On-the-court gameplay has improved quite a bit, but it's still more of an arcade-flavored experience than anything remotely sim-like.

Ultimate Team has received an auction house for players to sell and buy cards from one another, but is otherwise pretty much the exact same mode as last year. Big Moments and Rewind modes offer quick recreations of big play moments from last year's season, and repeats of full games from this season, respectively. Both are neat ideas that aren't terribly exciting in practice, especially the big moments, which lack the energy and excitement of the real life game moments. Online modes include basic head-to-head play, best of seven series, and a head-to-head "season" mode that only lasts for 10 games. I ran into some nasty online lag initially following Live 15's launch, but the servers seem to have mostly stabilized in recent days. Considering how lousy the servers were in last year's game, this is at least an improvement.

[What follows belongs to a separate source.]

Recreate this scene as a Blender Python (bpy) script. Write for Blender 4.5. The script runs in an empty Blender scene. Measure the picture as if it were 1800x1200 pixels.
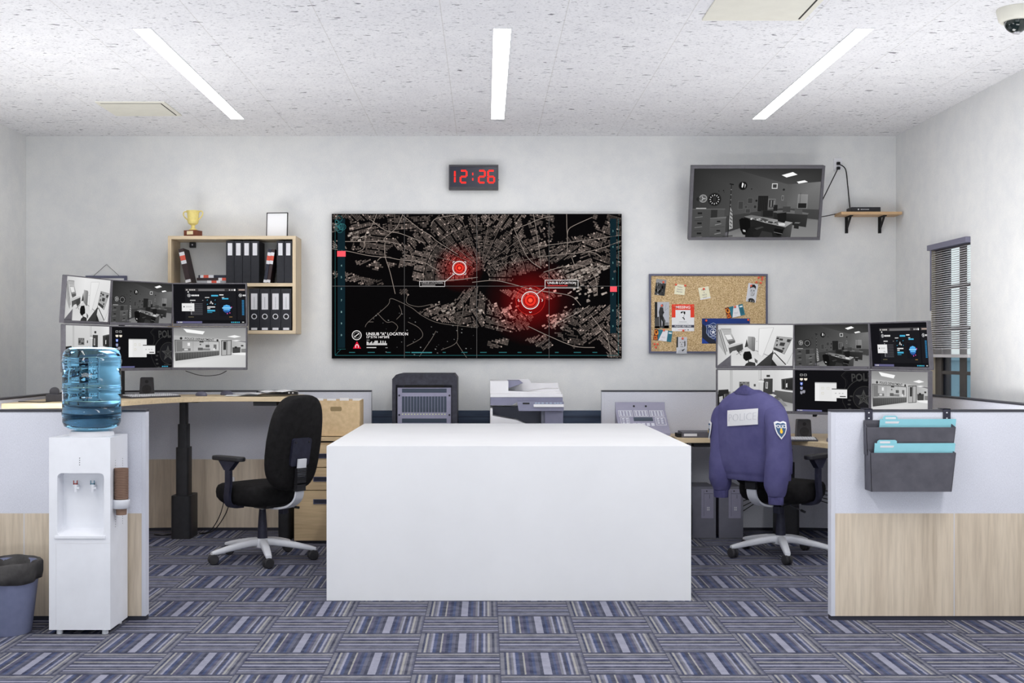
import bpy, bmesh, math, random
from mathutils import Vector, Matrix
random.seed(7)
SC = bpy.context.scene
COL = SC.collection
F, CX, CY, EYE = 2123.0, 853.0, 618.0, 1.45
PI = math.pi
def R(a): return math.radians(a)
def at(px, py, d):
    return Vector(((px-CX)*d/F, d, EYE-(py-CY)*d/F))
def lin(c):
    c = c/255.0
    return c/12.92 if c <= 0.04045 else ((c+0.055)/1.055)**2.4
def rgb(*c):
    if len(c) == 1 and not isinstance(c[0], (int, float)): c = c[0]
    if len(c) == 1: c = (c[0],)*3
    return tuple(lin(v) for v in c[:3])+(1.0,)

# ---------------------------------------------------------------- materials
class NT:
    def __init__(s, name):
        s.m = bpy.data.materials.new(name); s.m.use_nodes = True
        s.t = s.m.node_tree; s.b = s.t.nodes['Principled BSDF']
    def n(s, typ, **kw):
        nd = s.t.nodes.new(typ)
        for k, v in kw.items():
            if k in nd.inputs.keys(): nd.inputs[k].default_value = v
            else: setattr(nd, k, v)
        return nd
    def l(s, a, b): s.t.links.new(a, b)
    def coord(s, kind='Object', scale=(1,1,1), loc=(0,0,0)):
        tc = s.n('ShaderNodeTexCoord'); mp = s.n('ShaderNodeMapping')
        mp.inputs['Scale'].default_value = scale; mp.inputs['Location'].default_value = loc
        s.l(tc.outputs[kind], mp.inputs['Vector']); return mp.outputs['Vector']
    def noise(s, vec, scale, detail=3, rough=.5):
        nd = s.n('ShaderNodeTexNoise'); nd.inputs['Scale'].default_value = scale
        nd.inputs['Detail'].default_value = detail; nd.inputs['Roughness'].default_value = rough
        s.l(vec, nd.inputs['Vector']); return nd.outputs['Fac']
    def ramp(s, fac, stops, interp='LINEAR'):
        nd = s.n('ShaderNodeValToRGB'); cr = nd.color_ramp; cr.interpolation = interp
        while len(cr.elements) < len(stops): cr.elements.new(1.0)
        for e, (p, c) in zip(cr.elements, stops): e.position = p; e.color = c
        s.l(fac, nd.inputs['Fac']); return nd.outputs['Color']
    def mix(s, fac, a, b, typ='MIX'):
        nd = s.n('ShaderNodeMix', data_type='RGBA', blend_type=typ)
        for sock, v in ((nd.inputs[0], fac), (nd.inputs[6], a), (nd.inputs[7], b)):
            if isinstance(v, (int, float, tuple)): sock.default_value = v
            else: s.l(v, sock)
        return nd.outputs[2]
    def math(s, op, a, b=0.0):
        nd = s.n('ShaderNodeMath', operation=op)
        for sock, v in ((nd.inputs[0], a), (nd.inputs[1], b)):
            if isinstance(v, (int, float)): sock.default_value = v
            else: s.l(v, sock)
        return nd.outputs[0]
    def bump(s, h, strength, dist=.002):
        nd = s.n('ShaderNodeBump'); nd.inputs['Strength'].default_value = strength
        nd.inputs['Distance'].default_value = dist
        s.l(h, nd.inputs['Height']); s.l(nd.outputs['Normal'], s.b.inputs['Normal'])
    def base(s, c):
        if isinstance(c, tuple): s.b.inputs['Base Color'].default_value = c
        else: s.l(c, s.b.inputs['Base Color'])
    def p(s, rough=.5, metal=0., spec=.5):
        s.b.inputs['Roughness'].default_value = rough; s.b.inputs['Metallic'].default_value = metal
        s.b.inputs['Specular IOR Level'].default_value = spec
        return s.m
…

In general, that's how I'd sum up NBA Live 15: an improvement. It's a better looking game than NBA Live 14, and a better playing one, but "better," in this case, does not directly translate to "good." Live 15 is still too shallow to hang with 2K's game, but it represents a glimmer of hope that this series could eventually provide some legitimate competition to 2K Sports somewhere down the road. Hopefully that ends up being sooner rather than later, but for right now, basketball fans can safely skip NBA Live 15.